Dataset excerpts:
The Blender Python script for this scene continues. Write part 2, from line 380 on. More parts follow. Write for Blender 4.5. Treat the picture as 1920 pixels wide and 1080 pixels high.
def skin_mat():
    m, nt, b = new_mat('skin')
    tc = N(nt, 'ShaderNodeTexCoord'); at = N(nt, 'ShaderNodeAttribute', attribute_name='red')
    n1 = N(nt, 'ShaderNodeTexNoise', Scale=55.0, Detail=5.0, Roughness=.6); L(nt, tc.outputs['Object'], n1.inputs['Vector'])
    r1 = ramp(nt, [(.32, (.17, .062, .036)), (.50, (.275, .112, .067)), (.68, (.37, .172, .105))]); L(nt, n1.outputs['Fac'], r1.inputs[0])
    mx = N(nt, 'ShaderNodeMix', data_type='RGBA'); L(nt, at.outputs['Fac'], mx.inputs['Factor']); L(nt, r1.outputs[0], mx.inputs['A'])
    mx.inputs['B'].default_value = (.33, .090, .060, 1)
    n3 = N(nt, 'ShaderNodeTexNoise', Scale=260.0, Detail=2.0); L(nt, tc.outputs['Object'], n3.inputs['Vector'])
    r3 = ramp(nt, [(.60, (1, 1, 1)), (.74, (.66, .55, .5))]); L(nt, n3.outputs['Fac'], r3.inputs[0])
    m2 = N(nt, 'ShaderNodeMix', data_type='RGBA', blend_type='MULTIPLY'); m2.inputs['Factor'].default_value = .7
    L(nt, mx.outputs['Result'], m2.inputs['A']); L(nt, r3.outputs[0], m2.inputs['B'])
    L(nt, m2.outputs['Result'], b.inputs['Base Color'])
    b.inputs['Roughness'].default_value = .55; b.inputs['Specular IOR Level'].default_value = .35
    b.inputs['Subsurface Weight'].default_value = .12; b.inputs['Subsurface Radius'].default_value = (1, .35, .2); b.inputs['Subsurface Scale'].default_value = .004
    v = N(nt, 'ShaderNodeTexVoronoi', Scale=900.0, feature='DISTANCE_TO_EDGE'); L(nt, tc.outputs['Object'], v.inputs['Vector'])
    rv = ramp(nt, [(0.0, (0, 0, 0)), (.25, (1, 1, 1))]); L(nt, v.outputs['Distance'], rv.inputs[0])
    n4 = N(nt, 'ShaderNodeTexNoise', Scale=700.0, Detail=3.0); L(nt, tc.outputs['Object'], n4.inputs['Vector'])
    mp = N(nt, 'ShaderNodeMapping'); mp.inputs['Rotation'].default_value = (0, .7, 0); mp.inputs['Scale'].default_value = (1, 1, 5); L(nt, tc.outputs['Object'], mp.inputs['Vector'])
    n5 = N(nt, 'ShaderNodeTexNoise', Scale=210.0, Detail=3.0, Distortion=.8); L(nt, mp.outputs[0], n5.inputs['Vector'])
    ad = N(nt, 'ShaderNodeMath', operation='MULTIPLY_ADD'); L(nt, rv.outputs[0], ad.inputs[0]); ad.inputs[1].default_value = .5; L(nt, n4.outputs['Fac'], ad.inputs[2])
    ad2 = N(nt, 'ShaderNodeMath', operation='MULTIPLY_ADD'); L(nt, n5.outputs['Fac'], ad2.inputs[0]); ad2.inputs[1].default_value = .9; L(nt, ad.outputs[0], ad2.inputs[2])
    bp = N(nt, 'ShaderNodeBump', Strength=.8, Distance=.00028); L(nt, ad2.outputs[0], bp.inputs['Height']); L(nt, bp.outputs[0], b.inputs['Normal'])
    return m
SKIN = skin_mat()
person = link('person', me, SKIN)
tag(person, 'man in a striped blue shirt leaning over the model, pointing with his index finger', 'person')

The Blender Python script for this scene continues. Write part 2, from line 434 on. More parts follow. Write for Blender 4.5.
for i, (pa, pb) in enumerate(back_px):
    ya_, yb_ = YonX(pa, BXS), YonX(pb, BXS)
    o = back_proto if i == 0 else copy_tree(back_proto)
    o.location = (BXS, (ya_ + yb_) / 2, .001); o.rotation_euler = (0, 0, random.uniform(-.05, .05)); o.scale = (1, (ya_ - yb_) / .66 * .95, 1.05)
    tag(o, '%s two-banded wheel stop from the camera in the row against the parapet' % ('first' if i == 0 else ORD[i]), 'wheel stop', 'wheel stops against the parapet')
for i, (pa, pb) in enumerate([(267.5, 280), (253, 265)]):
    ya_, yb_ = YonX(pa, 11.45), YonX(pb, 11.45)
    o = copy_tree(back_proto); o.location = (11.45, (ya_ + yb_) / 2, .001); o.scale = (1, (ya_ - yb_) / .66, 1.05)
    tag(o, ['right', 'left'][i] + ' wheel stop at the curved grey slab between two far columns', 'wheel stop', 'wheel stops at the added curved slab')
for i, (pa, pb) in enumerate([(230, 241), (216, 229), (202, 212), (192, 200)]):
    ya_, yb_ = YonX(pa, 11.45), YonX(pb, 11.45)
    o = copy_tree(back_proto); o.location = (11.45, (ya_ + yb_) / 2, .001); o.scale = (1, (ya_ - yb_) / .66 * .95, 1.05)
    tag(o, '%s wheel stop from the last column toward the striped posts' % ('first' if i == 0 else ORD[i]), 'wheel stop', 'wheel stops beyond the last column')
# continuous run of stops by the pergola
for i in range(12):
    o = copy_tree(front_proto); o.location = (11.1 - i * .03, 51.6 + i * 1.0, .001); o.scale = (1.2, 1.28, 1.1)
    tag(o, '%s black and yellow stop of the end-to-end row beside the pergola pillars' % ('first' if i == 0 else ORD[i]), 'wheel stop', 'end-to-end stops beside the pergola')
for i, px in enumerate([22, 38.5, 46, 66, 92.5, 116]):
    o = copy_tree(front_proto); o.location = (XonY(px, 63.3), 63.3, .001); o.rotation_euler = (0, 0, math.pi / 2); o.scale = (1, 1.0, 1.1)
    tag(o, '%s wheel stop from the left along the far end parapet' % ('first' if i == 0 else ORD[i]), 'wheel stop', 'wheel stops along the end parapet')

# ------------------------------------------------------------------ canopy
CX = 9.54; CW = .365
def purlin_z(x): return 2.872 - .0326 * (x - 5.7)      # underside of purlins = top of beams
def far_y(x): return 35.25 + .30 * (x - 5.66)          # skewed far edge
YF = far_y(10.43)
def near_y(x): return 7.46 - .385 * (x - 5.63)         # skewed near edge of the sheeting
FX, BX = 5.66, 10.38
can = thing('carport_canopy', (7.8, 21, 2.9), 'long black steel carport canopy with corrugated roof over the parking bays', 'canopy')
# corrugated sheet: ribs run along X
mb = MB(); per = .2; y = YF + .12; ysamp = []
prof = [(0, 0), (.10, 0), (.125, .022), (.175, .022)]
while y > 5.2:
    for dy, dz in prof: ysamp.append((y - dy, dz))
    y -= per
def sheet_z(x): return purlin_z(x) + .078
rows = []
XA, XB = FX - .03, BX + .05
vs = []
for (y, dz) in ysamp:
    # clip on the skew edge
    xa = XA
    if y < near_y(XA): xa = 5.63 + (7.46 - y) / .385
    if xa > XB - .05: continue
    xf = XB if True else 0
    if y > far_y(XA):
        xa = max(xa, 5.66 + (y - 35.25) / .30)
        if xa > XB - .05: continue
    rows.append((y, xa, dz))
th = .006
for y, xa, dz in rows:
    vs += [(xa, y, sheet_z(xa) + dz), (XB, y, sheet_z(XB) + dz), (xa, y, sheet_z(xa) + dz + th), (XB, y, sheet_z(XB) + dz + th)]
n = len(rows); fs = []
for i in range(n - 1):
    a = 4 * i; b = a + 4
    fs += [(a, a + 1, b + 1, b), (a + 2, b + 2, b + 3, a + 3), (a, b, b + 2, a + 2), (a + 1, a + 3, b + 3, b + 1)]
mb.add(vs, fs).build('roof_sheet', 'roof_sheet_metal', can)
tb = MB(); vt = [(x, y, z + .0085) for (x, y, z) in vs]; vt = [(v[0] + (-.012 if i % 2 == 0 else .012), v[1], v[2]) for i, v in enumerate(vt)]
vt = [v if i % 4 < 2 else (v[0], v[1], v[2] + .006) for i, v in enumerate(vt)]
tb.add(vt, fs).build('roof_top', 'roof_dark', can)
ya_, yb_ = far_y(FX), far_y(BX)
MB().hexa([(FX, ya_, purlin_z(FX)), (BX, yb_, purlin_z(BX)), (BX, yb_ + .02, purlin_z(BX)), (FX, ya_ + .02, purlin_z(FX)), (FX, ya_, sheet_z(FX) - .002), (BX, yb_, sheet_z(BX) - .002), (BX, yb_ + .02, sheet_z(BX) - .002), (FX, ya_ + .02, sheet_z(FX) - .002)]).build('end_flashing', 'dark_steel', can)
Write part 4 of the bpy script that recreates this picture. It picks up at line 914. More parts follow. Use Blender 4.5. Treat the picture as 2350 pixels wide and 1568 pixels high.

Exercise goal: Above are the records. Copy every line in them holding "Treat".

Task answer:
The Blender Python script for this scene continues. Write part 2, from line 380 on. More parts follow. Write for Blender 4.5. Treat the picture as 1920 pixels wide and 1080 pixels high.
Write part 4 of the bpy script that recreates this picture. It picks up at line 914. More parts follow. Use Blender 4.5. Treat the picture as 2350 pixels wide and 1568 pixels high.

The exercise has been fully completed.